Tim Hightower- What is going to keep Beanie Wells from being a sure lock second back in most drafts is Hightower. Not that Hightower is going to be in a perfect share load like last season. Where the question is at is if Hightower will still be the hog of success in the red zone. If it were not for Hightower’s ability to get in the end zone he’d likely have been cut by now. As the season goes past the halfway mark we’d expect the Cardinals to lean more heavily in Wells direction. Hightower should still get near six to eight touchdowns.

Willis McGahee- McGahee took no the relegated role of reduced carries and job loss better than almost any back over the last ten years. His production while on the field turned the Ravens second half of the season around. With Flacco struggling the Ravens saw they could pound away with McGahee and Rice. Even with defenses gearing to shut down the run. It’s a role the Ravens will milk until something goes awry. If McGahee can handle the lick he took last season than he can keep making fantasy owners happy with his red zone touchdowns. Ray Rice owners just want three to four of those McGahee plunges.

Marion Barber- Felix Jones may be the 2010 starter but if the time share is slightly in Jones favor we still like Barber’s value higher. Jones may be the home run hitter and high yards per carry guy, but Barber will be the man when it comes to touchdowns. He battled hard through injuries last season and was not the same athlete of years past. He’ll be healthy this season and may take his job back outright. Barber is one of our top sleepers going into 2010 fantasy drafts.

Thomas Jones- Based on what we’ve seen from prior thirty plus year old backs Jones should simmer down quite a bit this season. It’s as if the Jets saw what they could squeeze out of Jones and did just that. Heading to Kansas City, Jones will quietly take on a backup role. Jamaal Charles showed all of us enough (Lets hope you picked him up when we told you way before he put on as how last season) that replacing him would only happen because of an injury. We will soon find out if it was the Jets offensive line that made Jones or he truly matured as a professional mentally and physically with the Jets. He went much of his career as a labeled bust only to have back to back seasons of double digit touchdowns (13 in 08’ and 14 in 09’).

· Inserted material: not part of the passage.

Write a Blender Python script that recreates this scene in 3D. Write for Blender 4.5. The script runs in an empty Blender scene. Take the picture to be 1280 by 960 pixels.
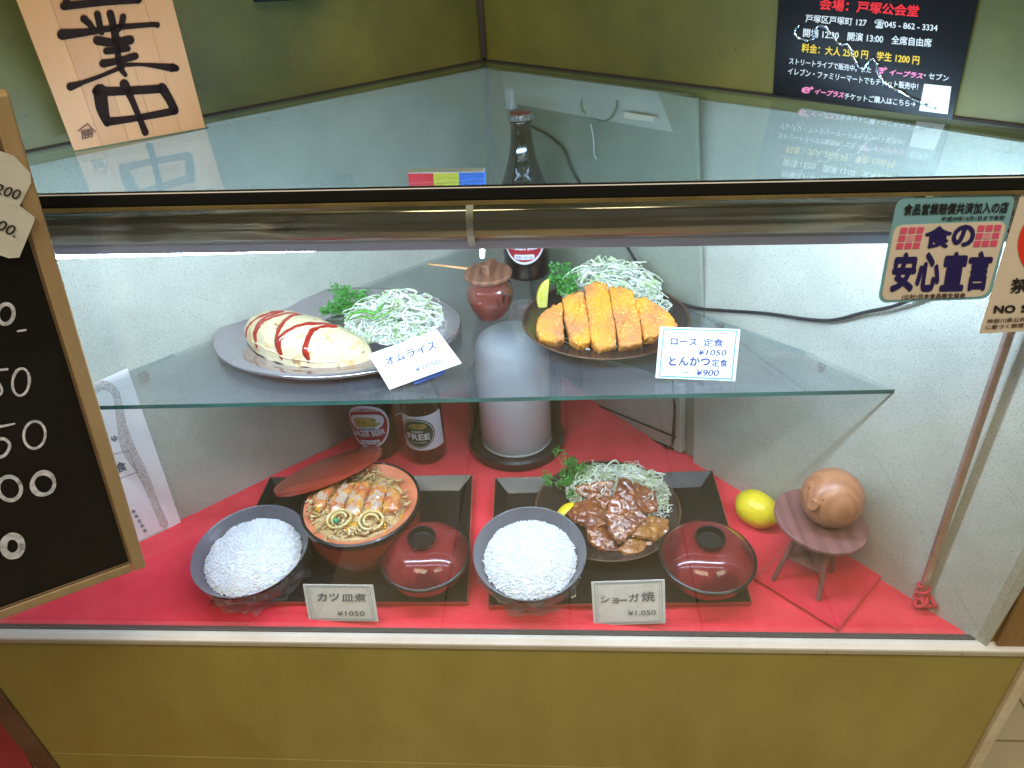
import bpy, math, random
from math import sin, cos, pi, radians, sqrt, atan2
from mathutils import Vector as V, Matrix, noise
random.seed(7)
S = bpy.context.scene
COL = S.collection
# ---------------- camera ----------------
F_PX, TH, ROLL, YAW, CAMZ = 878.0, radians(33.0), radians(-3.8), radians(5.3), 0.65
_c, _s = cos(ROLL), sin(ROLL)
RZ = Matrix.Rotation(YAW, 3, 'Z')
AX = RZ @ V((_c, _s*sin(TH), _s*cos(TH)))
AY = RZ @ V((-_s, _c*sin(TH), _c*cos(TH)))
AF = RZ @ V((0, cos(TH), -sin(TH)))
CAM = V((0, 0, CAMZ))
cd = bpy.data.cameras.new('camera'); cam = bpy.data.objects.new('camera', cd); COL.objects.link(cam)
cd.sensor_width = 36; cd.lens = 36*F_PX/1280; cd.clip_start = .02; cd.clip_end = 60
M = Matrix((AX, AY, -AF)).transposed().to_4x4(); M.translation = CAM
cam.matrix_world = M; S.camera = cam
# ---------------- world, lamps, exposure ----------------
W = bpy.data.worlds.new('World'); S.world = W; W.use_nodes = True
bg = W.node_tree.nodes['Background']; bg.inputs[0].default_value = (.80, .86, .80, 1); bg.inputs[1].default_value = .12
def area(name, loc, target, sx, sy, power, color):
    l = bpy.data.lights.new(name, 'AREA'); l.shape = 'RECTANGLE'; l.size = sx; l.size_y = sy; l.energy = power; l.color = color
    o = bpy.data.objects.new(name, l); COL.objects.link(o); o.location = loc
    o.rotation_euler = (V(target)-V(loc)).to_track_quat('-Z', 'Y').to_euler(); return o
area('ceiling_lamp', (-.5, -.7, 2.3), (-.1, .8, .2), 1.2, .5, 31, (1, .87, .62))
area('ceiling_lamp', (1.2, -.6, 2.2), (.5, .6, -.2), .8, .5, 16, (1, .87, .66))
S.view_settings.view_transform = 'Standard'; S.view_settings.look = 'None'
S.view_settings.exposure = 0.2; S.view_settings.gamma = 1
S.render.engine = 'CYCLES'
S.cycles.use_denoising = True; S.cycles.max_bounces = 12; S.cycles.transparent_max_bounces = 24
S.cycles.transmission_bounces = 10; S.cycles.glossy_bounces = 6; S.cycles.sample_clamp_indirect = 4
LAMP_STRENGTH = 102.0
# ---------------- geometry from the camera ----------------
def ray(u, v):
    x, y = (u-640)/F_PX, -(v-480)/F_PX
    return AF + AX*x + AY*y
def P(u, v, z):
    d = ray(u, v); return CAM + d*((z-CAMZ)/d.z)
def PY(u, v, y):
    d = ray(u, v); return CAM + d*(y/d.y)
def tpx(p):                                     # metres per photo pixel at a point
    return (V(p)-CAM).dot(AF)/F_PX
class Plane:
    def __init__(s, o, n): s.o = V(o); s.n = V(n).normalized()
    def at(s, u, v, lift=0.0):
        d = ray(u, v); t = (s.o-CAM).dot(s.n)/d.dot(s.n)
        p = CAM + d*t
        return p + s.n*lift*(-1 if s.n.dot(d) > 0 else 1)
def plane3(a, b, c):
    n = (V(b)-V(a)).cross(V(c)-V(a)); n.normalize()
    if n.dot(CAM-V(a)) < 0: n.negate()
    return Plane(a, n)
ZT, ZS = 0.494, 0.2386
YF = 0.491
CT = P(606, 76, ZT)                              # corner at the top glass
def xy_cross(p, d, q, e):
    k = d.x*e.y-d.y*e.x; w = q-p; t = (w.x*e.y-w.y*e.x)/k; return p+d*t
LB1, LB2 = P(338, 596, 0), P(-50, 787, 0)
RB1, RB2 = P(918, 604, 0), P(1150, 748, 0)
CB = xy_cross(LB1, LB2-LB1, RB1, RB2-RB1)        # corner at the case floor
LT = P(60, 186, ZT); RT = P(1193, 149, ZT)
def to_y(a, b, y): return a+(b-a)*((y-a.y)/(b.y-a.y))
LTF, RTF = to_y(CT, LT, YF), to_y(CT, RT, YF)
LBF, RBF = to_y(CB, LB2, YF), to_y(CB, RB2, YF)
# ---------------- materials ----------------
def lin(c):
    return tuple((x/12.92 if x <= .04045 else ((x+.055)/1.055)**2.4) for x in [q/255 for q in c])
def mat(name, c1, c2=None, scale=30, rough=.5, metal=0, bump=0, bscale=None, detail=4, coat=0, spec=.5, tex='noise',
        stretch=(1, 1, 1), lo=.35, hi=.65, emit=None, sss=0, sheen=0, speck=None, speck_scale=900, speck_at=.66, wear=0):
    m = bpy.data.materials.new(name); m.use_nodes = True; nt = m.node_tree; N = nt.nodes; L = nt.links
    b = N['Principled BSDF']; b.inputs['Roughness'].default_value = rough; b.inputs['Metallic'].default_value = metal
    b.inputs['Coat Weight'].default_value = coat; b.inputs['Coat Roughness'].default_value = .04
    b.inputs['Specular IOR Level'].default_value = spec
    if sss:
        b.inputs['Subsurface Weight'].default_value = sss; b.inputs['Subsurface Radius'].default_value = (.006, .004, .002)
        b.inputs['Subsurface Scale'].default_value = .5
    if sheen: b.inputs['Sheen Weight'].default_value = sheen; b.inputs['Sheen Roughness'].default_value = .5
    co = N.new('ShaderNodeTexCoord'); mp = N.new('ShaderNodeMapping'); mp.inputs['Scale'].default_value = stretch
    L.new(co.outputs['Object'], mp.inputs[0])
    b.inputs['Base Color'].default_value = (*c1, 1)
    last = None
    if c2 is not None:
        if tex == 'wave':
            t = N.new('ShaderNodeTexWave'); t.inputs['Scale'].default_value = scale; t.inputs['Distortion'].default_value = 5
            t.inputs['Detail'].default_value = 3; t.inputs['Detail Scale'].default_value = 1.5; src = t.outputs['Fac']
        elif tex == 'rings':
            t = N.new('ShaderNodeTexWave'); t.wave_type = 'RINGS'; t.inputs['Scale'].default_value = scale
            t.inputs['Distortion'].default_value = 3; t.inputs['Detail'].default_value = 2; src = t.outputs['Fac']
        elif tex == 'voronoi':
            t = N.new('ShaderNodeTexVoronoi'); t.inputs['Scale'].default_value = scale; src = t.outputs['Distance']
        else:
            t = N.new('ShaderNodeTexNoise'); t.inputs['Scale'].default_value = scale; t.inputs['Detail'].default_value = detail
            t.inputs['Roughness'].default_value = .62; src = t.outputs['Fac']
        L.new(mp.outputs[0], t.inputs['Vector'])
        r = N.new('ShaderNodeValToRGB'); r.color_ramp.elements[0].position = lo; r.color_ramp.elements[1].position = hi
        r.color_ramp.elements[0].color = (*c1, 1); r.color_ramp.elements[1].color = (*c2, 1)
        L.new(src, r.inputs[0]); last = r.outputs[0]
    if speck is not None:
        t = N.new('ShaderNodeTexNoise'); t.inputs['Scale'].default_value = speck_scale; t.inputs['Detail'].default_value = 2
        L.new(mp.outputs[0], t.inputs['Vector'])
        r = N.new('ShaderNodeValToRGB'); r.color_ramp.elements[0].position = speck_at; r.color_ramp.elements[1].position = speck_at+.06
        r.color_ramp.elements[0].color = (0, 0, 0, 1); r.color_ramp.elements[1].color = (1, 1, 1, 1)
        L.new(t.outputs['Fac'], r.inputs[0])
        mx = N.new('ShaderNodeMix'); mx.data_type = 'RGBA'; L.new(r.outputs[0], mx.inputs[0])
        if last: L.new(last, mx.inputs[6])
        else: mx.inputs[6].default_value = (*c1, 1)
        mx.inputs[7].default_value = (*speck, 1); last = mx.outputs[2]
    if last: L.new(last, b.inputs['Base Color'])
    if bump:
        t = N.new('ShaderNodeTexNoise'); t.inputs['Scale'].default_value = bscale or scale*2; t.inputs['Detail'].default_value = 4
        L.new(mp.outputs[0], t.inputs['Vector'])
        bp = N.new('ShaderNodeBump'); bp.inputs['Strength'].default_value = bump; bp.inputs['Distance'].default_value = .002
        L.new(t.outputs['Fac'], bp.inputs['Height']); L.new(bp.outputs[0], b.inputs['Normal'])
    if wear:
        t = N.new('ShaderNodeTexNoise'); t.inputs['Scale'].default_value = 25; t.inputs['Detail'].default_value = 6
        L.new(mp.outputs[0], t.inputs['Vector'])
        mr = N.new('ShaderNodeMapRange'); mr.inputs[1].default_value = .3; mr.inputs[2].default_value = .7
        mr.inputs[3].default_value = max(0, rough-wear); mr.inputs[4].default_value = rough+wear
        L.new(t.outputs['Fac'], mr.inputs[0]); L.new(mr.outputs[0], b.inputs['Roughness'])
    if emit: b.inputs['Emission Color'].default_value = (*emit[0], 1); b.inputs['Emission Strength'].default_value = emit[1]
    return m
def glass(name, tint=(.96, .99, .97), dust=.03, dust_col=(.6, .65, .68), refl=1.0, rough=0.0):
    m = bpy.data.materials.new(name); m.use_nodes = True; nt = m.node_tree; N = nt.nodes; L = nt.links; N.clear()
    out = N.new('ShaderNodeOutputMaterial'); tr = N.new('ShaderNodeBsdfTransparent'); tr.inputs[0].default_value = (*tint, 1)
    gl = N.new('ShaderNodeBsdfGlossy'); gl.inputs['Roughness'].default_value = rough; gl.inputs[0].default_value = (refl, refl, refl, 1)
    geo = N.new('ShaderNodeNewGeometry'); mr = N.new('ShaderNodeMapRange'); mr.inputs[3].default_value = 1.52; mr.inputs[4].default_value = 1/1.52
    L.new(geo.outputs['Backfacing'], mr.inputs[0]); fr = N.new('ShaderNodeFresnel'); L.new(mr.outputs[0], fr.inputs['IOR'])
    mx = N.new('ShaderNodeMixShader'); L.new(fr.outputs[0], mx.inputs[0]); L.new(tr.outputs[0], mx.inputs[1]); L.new(gl.outputs[0], mx.inputs[2])
    df = N.new('ShaderNodeBsdfDiffuse'); df.inputs[0].default_value = (*dust_col, 1)
    co = N.new('ShaderNodeTexCoord'); t = N.new('ShaderNodeTexNoise'); t.inputs['Scale'].default_value = 9; t.inputs['Detail'].default_value = 8
    L.new(co.outputs['Object'], t.inputs['Vector'])
    r2 = N.new('ShaderNodeMapRange'); r2.inputs[1].default_value = .35; r2.inputs[2].default_value = .7
    r2.inputs[3].default_value = dust*.6; r2.inputs[4].default_value = dust*1.3; L.new(t.outputs['Fac'], r2.inputs[0])
    m2 = N.new('ShaderNodeMixShader'); L.new(r2.outputs[0], m2.inputs[0]); L.new(mx.outputs[0], m2.inputs[1]); L.new(df.outputs[0], m2.inputs[2])
    L.new(m2.outputs[0], out.inputs[0]); return m
MT = {}
MT['olive_wall'] = mat('olive_wall', (.064, .066, .012), (.140, .125, .022), 4, .45, bump=.06, bscale=60, speck=(.045, .045, .014), speck_scale=260, speck_at=.70, detail=8, lo=.38, hi=.64)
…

Montario Hardesty- Jerome Harrison was buried on the Browns roster for many of reasons, but one in particular. He is a tiny back all around. In height comparable to Maurice Jones-Drew, and in size compared to old Raider back Napolean Kaufman. What he did in the last quarter of the fantasy season gave owners the extra push to win their fantasy titles. Surely, Harrison probably went into the off-season and hit a tough regimen to add extra pounds to his body. Playing at an optimal size for Harrison’s skill level is where he was at last year. We just see him breaking down at some point in the season and losing his starting role to Hardesty. With the way the Browns like to shuffle around backs it may happen before week one. Harrison is a nifty back that deserves to be on the field. In a lot of ways though he is like Darren Sproles a few years ago. Teased a lot of fantasy owners into believing he can do it all, but the NFL is a different beast. You’ve got to be a big powerful back to have a lasting impact for you’re body to hold up an entire season or perform at a high level.

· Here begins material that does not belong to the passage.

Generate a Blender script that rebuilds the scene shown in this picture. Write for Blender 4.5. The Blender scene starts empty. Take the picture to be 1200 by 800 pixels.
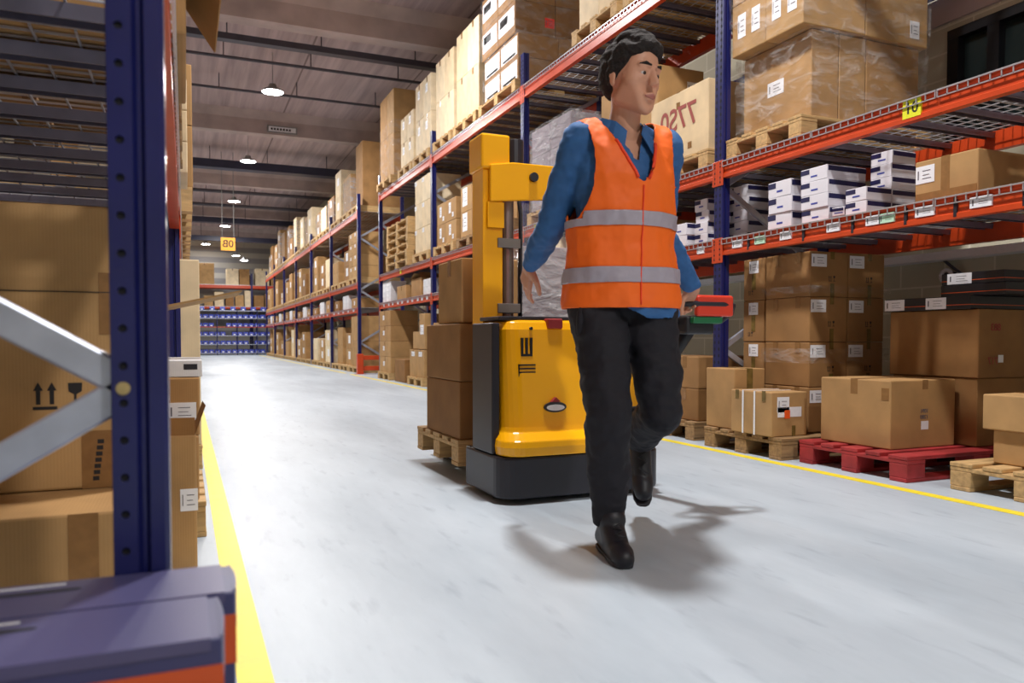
import bpy, bmesh, math, random
from mathutils import Vector, Matrix, noise
random.seed(7)
SC = bpy.context.scene
COL = SC.collection
R = math.radians

# ------------------------------------------------------------------ materials
def nodes_of(name):
    m = bpy.data.materials.new(name); m.use_nodes = True
    nt = m.node_tree
    b = next(n for n in nt.nodes if n.type == 'BSDF_PRINCIPLED')
    return m, nt, b

def srgb(r, g, b):
    f = lambda c: (c/255/12.92) if c/255 <= .04045 else ((c/255+.055)/1.055)**2.4
    return (f(r), f(g), f(b), 1)

def mat(name, c, rough=.5, metal=0.0, var=.0, scale=6.0, bump=0.0, emit=None, strength=0, stretch=None, spec=.5):
    """plain procedural surface: base colour broken up by object-space noise"""
    m, nt, b = nodes_of(name)
    b.inputs['Roughness'].default_value = rough
    b.inputs['Metallic'].default_value = metal
    b.inputs['Specular IOR Level'].default_value = spec
    b.inputs['Base Color'].default_value = c
    if var or bump:
        tc = nt.nodes.new('ShaderNodeTexCoord')
        mp = nt.nodes.new('ShaderNodeMapping')
        if stretch: mp.inputs['Scale'].default_value = stretch
        nz = nt.nodes.new('ShaderNodeTexNoise')
        nz.inputs['Scale'].default_value = scale; nz.inputs['Detail'].default_value = 5
        nt.links.new(tc.outputs['Object'], mp.inputs['Vector'])
        nt.links.new(mp.outputs['Vector'], nz.inputs['Vector'])
        if var:
            rp = nt.nodes.new('ShaderNodeValToRGB')
            rp.color_ramp.elements[0].position = .3; rp.color_ramp.elements[1].position = .7
            rp.color_ramp.elements[0].color = tuple(x*(1-var) for x in c[:3])+(1,)
            rp.color_ramp.elements[1].color = tuple(min(1, x*(1+var)) for x in c[:3])+(1,)
            nt.links.new(nz.outputs['Fac'], rp.inputs['Fac'])
            nt.links.new(rp.outputs['Color'], b.inputs['Base Color'])
        if bump:
            bp = nt.nodes.new('ShaderNodeBump'); bp.inputs['Strength'].default_value = bump
            bp.inputs['Distance'].default_value = .01
            nt.links.new(nz.outputs['Fac'], bp.inputs['Height'])
            nt.links.new(bp.outputs['Normal'], b.inputs['Normal'])
    if emit:
        b.inputs['Emission Color'].default_value = emit
        b.inputs['Emission Strength'].default_value = strength
    return m

def card_mat(name, c1, c2):
    """cardboard: each box takes its own tone between two browns, fine vertical corrugation"""
    m, nt, b = nodes_of(name)
    b.inputs['Roughness'].default_value = .72
    b.inputs['Specular IOR Level'].default_value = .25
    oi = nt.nodes.new('ShaderNodeObjectInfo')
    mx = nt.nodes.new('ShaderNodeMix'); mx.data_type = 'RGBA'
    mx.inputs['A'].default_value = c1; mx.inputs['B'].default_value = c2
    nt.links.new(oi.outputs['Random'], mx.inputs['Factor'])
    tc = nt.nodes.new('ShaderNodeTexCoord')
    nz = nt.nodes.new('ShaderNodeTexNoise'); nz.inputs['Scale'].default_value = 5; nz.inputs['Detail'].default_value = 6
    nt.links.new(tc.outputs['Object'], nz.inputs['Vector'])
    rp = nt.nodes.new('ShaderNodeValToRGB')
    rp.color_ramp.elements[0].color = (.80, .80, .80, 1); rp.color_ramp.elements[1].color = (1.08, 1.07, 1.05, 1)
    rp.color_ramp.elements[0].position = .3; rp.color_ramp.elements[1].position = .7
    nt.links.new(nz.outputs['Fac'], rp.inputs['Fac'])
    mu = nt.nodes.new('ShaderNodeMix'); mu.data_type = 'RGBA'; mu.blend_type = 'MULTIPLY'; mu.inputs['Factor'].default_value = 1
    nt.links.new(mx.outputs['Result'], mu.inputs['A']); nt.links.new(rp.outputs['Color'], mu.inputs['B'])
    nt.links.new(mu.outputs['Result'], b.inputs['Base Color'])
    wv = nt.nodes.new('ShaderNodeTexWave'); wv.inputs['Scale'].default_value = 40; wv.inputs['Distortion'].default_value = .6
    nt.links.new(tc.outputs['Object'], wv.inputs['Vector'])
    bp = nt.nodes.new('ShaderNodeBump'); bp.inputs['Strength'].default_value = .10; bp.inputs['Distance'].default_value = .002
    nt.links.new(wv.outputs['Fac'], bp.inputs['Height']); nt.links.new(bp.outputs['Normal'], b.inputs['Normal'])
    return m

def film_mat(name, haze=.12, more=.3):
    """stretch film: mostly clear, with glossy creases that follow stretched noise"""
    m, nt, b = nodes_of(name)
    out = next(n for n in nt.nodes if n.type == 'OUTPUT_MATERIAL')
    tr = nt.nodes.new('ShaderNodeBsdfTransparent')
    b.inputs['Base Color'].default_value = (.9, .9, .92, 1); b.inputs['Roughness'].default_value = .09
    tc = nt.nodes.new('ShaderNodeTexCoord'); mp = nt.nodes.new('ShaderNodeMapping'); mp.inputs['Scale'].default_value = (1.6, 1.6, 3.6)
    mp.inputs['Rotation'].default_value = (.5, .45, 0)
    nz = nt.nodes.new('ShaderNodeTexNoise'); nz.inputs['Scale'].default_value = 3.5; nz.inputs['Detail'].default_value = 7; nz.inputs['Distortion'].default_value = .8
    nt.links.new(tc.outputs['Object'], mp.inputs['Vector']); nt.links.new(mp.outputs['Vector'], nz.inputs['Vector'])
    bp = nt.nodes.new('ShaderNodeBump'); bp.inputs['Strength'].default_value = 1.0; bp.inputs['Distance'].default_value = .10
    nt.links.new(nz.outputs['Fac'], bp.inputs['Height']); nt.links.new(bp.outputs['Normal'], b.inputs['Normal'])
    rp = nt.nodes.new('ShaderNodeValToRGB')
    rp.color_ramp.elements[0].position = .45; rp.color_ramp.elements[0].color = (haze, haze, haze, 1)
    rp.color_ramp.elements[1].position = .72; rp.color_ramp.elements[1].color = (haze+more, haze+more, haze+more, 1)
    nt.links.new(nz.outputs['Fac'], rp.inputs['Fac'])
    ms = nt.nodes.new('ShaderNodeMixShader')
    nt.links.new(rp.outputs['Color'], ms.inputs['Fac'])
    nt.links.new(tr.outputs['BSDF'], ms.inputs[1]); nt.links.new(b.outputs['BSDF'], ms.inputs[2])
    nt.links.new(ms.outputs['Shader'], out.inputs['Surface'])
    return m

M = {}
M['card'] = card_mat('cardboard_tan', srgb(168, 128, 82), srgb(186, 148, 100))
M['card_dark'] = card_mat('cardboard_brown', srgb(144, 104, 62), srgb(162, 122, 78))
M['card_pale'] = card_mat('cardboard_pale', srgb(222, 198, 160), srgb(236, 218, 186))  # lightened: overexposure of the high stacks by the lamps is put into the colour
M['card_grey'] = card_mat('cardboard_grey', srgb(132, 122, 134), srgb(150, 138, 148))
M['card_white'] = card_mat('cardboard_white', srgb(222, 222, 226), srgb(236, 236, 240))
M['tape'] = mat('brown_packing_tape', srgb(140, 102, 62), .22, var=.12, scale=30)
M['tape_green'] = mat('printed_packing_tape', srgb(112, 92, 48), .25, var=.3, scale=24)
M['paper'] = mat('white_label_paper', srgb(235, 235, 240), .55, var=.03, scale=40)
M['paper_green'] = mat('green_label_paper', srgb(190, 228, 200), .55, var=.03, scale=40)
M['paper_orange'] = mat('orange_label_paper', srgb(235, 90, 30), .5, var=.05, scale=40)
M['paper_red'] = mat('red_label_paper', srgb(235, 50, 35), .5, var=.05, scale=40)
M['paper_yellow'] = mat('yellow_label_paper', srgb(225, 226, 40), .5, var=.04, scale=40)
M['ink'] = mat('black_print', srgb(28, 24, 26), .6, var=.1, scale=40)
M['ink_grey'] = mat('grey_print', srgb(92, 88, 98), .6, var=.1, scale=40)
M['ink_red'] = mat('red_marker_ink', srgb(150, 55, 45), .6, var=.1, scale=40)
M['navy'] = mat('navy_rack_paint', srgb(25, 29, 86), .30, var=.10, scale=9)
M['orange'] = mat('orange_rack_paint', srgb(196, 66, 24), .36, var=.10, scale=7)
M['galv'] = mat('galvanised_steel', srgb(190, 196, 212), .34, metal=.7, var=.10, scale=14)
M['deck_bar'] = mat('dull_deck_bar_steel', srgb(122, 118, 134), .42, metal=.6, var=.1, scale=14)
M['wire'] = mat('zinc_wire', srgb(190, 190, 196), .35, metal=.6, var=.06, scale=20)
M['brass'] = mat('zinc_yellow_bolt', srgb(200, 180, 130), .3, metal=.85, var=.1, scale=60)
M['hole'] = mat('dark_hole', srgb(12, 12, 20), .8, var=.1, scale=30)
M['wood'] = mat('pallet_wood', srgb(190, 155, 105), .75, var=.22, scale=7, bump=.25, stretch=(1, 6, 6))
M['wood_old'] = mat('old_pallet_wood', srgb(150, 118, 80), .8, var=.28, scale=7, bump=.3, stretch=(1, 6, 6))
M['wood_red'] = mat('red_pallet_paint', srgb(158, 44, 46), .6, var=.28, scale=9, bump=.2)
M['paper_box'] = mat('white_carton_board', srgb(226, 224, 232), .5, var=.04, scale=8)
M['band_navy'] = mat('navy_printed_band', srgb(26, 26, 74), .5, var=.08, scale=20)
M['film'] = film_mat('stretch_film', .03, .26)
M['film_milky'] = film_mat('milky_stretch_film', .16, .30)
M['strap'] = mat('white_strap', srgb(238, 238, 240), .4, var=.03, scale=40)
M['blackbox'] = mat('black_carton_board', srgb(24, 22, 30), .4, var=.15, scale=10)
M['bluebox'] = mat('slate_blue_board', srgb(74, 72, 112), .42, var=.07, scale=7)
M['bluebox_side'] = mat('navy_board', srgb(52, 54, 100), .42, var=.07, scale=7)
M['orangebox'] = mat('rust_orange_print', srgb(196, 78, 30), .45, var=.07, scale=9)
M['bin_blue'] = mat('blue_bin_plastic', srgb(58, 70, 158), .45, var=.08, scale=12)
M['yellow'] = mat('truck_yellow', srgb(255, 180, 8), .26, var=.03, scale=4)
M['black'] = mat('black_plastic', srgb(26, 26, 32), .45, var=.15, scale=12)
M['charcoal'] = mat('charcoal_paint', srgb(34, 33, 43), .4, var=.12, scale=9)
M['steel'] = mat('brushed_steel', srgb(140, 134, 132), .32, metal=.8, var=.1, scale=10)
M['red'] = mat('red_plastic', srgb(225, 62, 40), .35, var=.04, scale=10)
M['green'] = mat('green_plastic', srgb(20, 105, 62), .4, var=.06, scale=10)
M['skin'] = mat('skin', srgb(206, 150, 122), .5, var=.05, scale=20)
M['hair'] = mat('dark_hair', srgb(30, 22, 20), .85, var=.4, scale=90, bump=.8)
M['shirt'] = mat('blue_shirt_cloth', srgb(46, 96, 152), .75, var=.08, scale=30, bump=.12)
M['vest'] = mat('hi_vis_orange', srgb(255, 108, 14), .6, var=.03, scale=20, bump=.08)
M['vest_edge'] = mat('red_orange_trim', srgb(246, 70, 30), .6, var=.03, scale=30)
M['reflect'] = mat('grey_reflective_tape', srgb(168, 160, 172), .35, var=.05, scale=30)
M['trouser'] = mat('near_black_trouser_cloth', srgb(18, 16, 26), .8, var=.14, scale=26, bump=.15)
M['shoe'] = mat('black_shoe_leather', srgb(24, 24, 32), .5, var=.18, scale=30, bump=.1)
M['sole'] = mat('dark_rubber_sole', srgb(34, 34, 40), .6, var=.1, scale=30)
M['iris'] = mat('brown_iris', srgb(52, 36, 28), .25, var=.2, scale=200)
M['white'] = mat('eye_white', srgb(200, 190, 184), .35, var=.02, scale=30)
M['lip'] = mat('lip_skin', srgb(170, 104, 92), .5, var=.05, scale=40)
M['lens'] = mat('lamp_lens', (1, 1, 1, 1), .3, emit=(1, .98, .94, 1), strength=40)
M['lampbody'] = mat('lamp_housing', srgb(150, 150, 150), .4, metal=.5, var=.05, scale=12)
M['conduit'] = mat('dark_conduit', srgb(74, 70, 80), .5, var=.1, scale=5)
M['darksteel'] = mat('dark_painted_steel', srgb(46, 48, 70), .45, var=.1, scale=4)
M['pipe_blue'] = mat('blue_pipe_paint', srgb(40, 66, 170), .4, var=.06, scale=5)
M['signyellow'] = mat('amber_sign_board', srgb(252, 170, 50), .5, var=.03, scale=8)
M['window_frame'] = mat('black_window_frame', srgb(16, 17, 22), .4, var=.1, scale=8)
M['glass'] = mat('dark_window_glass', srgb(30, 38, 38), .06, var=.08, scale=2)
M['clear'] = film_mat('clear_guard_plastic', .12, .10)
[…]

Mike Bell- Bell has close to thirty extra pounds on him then McCoy. McCoy was recruited by Andy Reid to play exactly to the style of Brian Westbrook. When Correll Buckhalter was healthy as an Eagle he someone that had a sporadic fantasy impact. Reason being he was hardly ever healthy. McCoy is not the same type of player as Westbrook as evidenced last season when he struggled. Therefore we think the time share will be better for Bell. Add the short yardage and goal line impact on Bell’s side and he is worth taking a flier as a deep late round pick. Don’t wait for the waiver wire period after week one or two.